The word “profile” is a computer term of art that means to collect performance statistics on code while it is running. If your target language does not have an exact equivalent, use a verb with the sense of “monitor”, “instrument” or “time”.
The sentence: “continually measure your productivity while managing resources”. This is meant to sound like stuffy, stupid management-speak. Translate accordingly.
The phrase “Great Way” (of Zen) shows up in a lot of English-language Zen literature; it's ‘daido’ in Japanses. If you are translating into one of the other Zen source languages, there is probably an exact technical translation; be sure to find out what it is and use it.
In translating this koan, you may find it useful to meditate on the following simpler one: “The mind is like a dog. His master points at the moon, but he barks at the hand.” The animal in this koan is also the same one that appears in the first koan of Gateless Gate, Joshu's Dog.
MCSE is an abbreviation for “Microsoft Certified Systems Engineer”. There is probably a term for this, and corresponding abbreviation, in your target language. Use it.
“it would transform mind” Special note for those translating into French; this is indended to recall a famous line from one version of the Surrealist Manifesto, “the liberation of mind and all that resembles it”. Translate accordingly.
The knottiest bits in the whole Koans may be here. First, “Not code. Not name. Not mind. Not things.” This is almost a direct lift from koan #27 of Gateless Gate. If you are translating to one of the Zen source languages, use this fact. Next:
“Moving in accordance with the law of nature, it unfolds inexorably in the minds of programmers, assimilating designs to its own nature. All software that would compete with it must become like to it; empty, empty, profoundly empty, perfectly void, hail!”
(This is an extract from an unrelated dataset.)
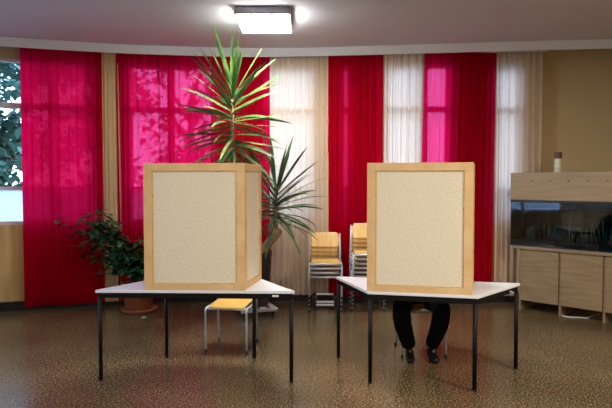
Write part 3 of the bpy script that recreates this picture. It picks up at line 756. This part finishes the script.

“Moving in accordance with the law of nature” is a frequent phrase in English translations of the Tao Te Ching, but I don't know the original Chinese. The last line is an intended reference to “Om, gate, gate, paragate, parasamgate, bodhi, svaha!”, the climactic line of the Heart Sutra, which is usually translated into English as something like “Gone, all gone, all gone beyond, there will be enlightenment, hail!”. That parallelism needs to come through in translation, which means you need to know by what features an educated reader in your target language would recognize the Heart Sutra.
English has an uncommon but established usage of the noun ‘chop’ for a Chinese-style signature stamp, often used for signing documents. Thus, in English, for something to be made under someone's chop means it was made with that person's authority or organizing influence; the term also suggests an Oriental context. Your target language's equivalent for ‘seal’ will do.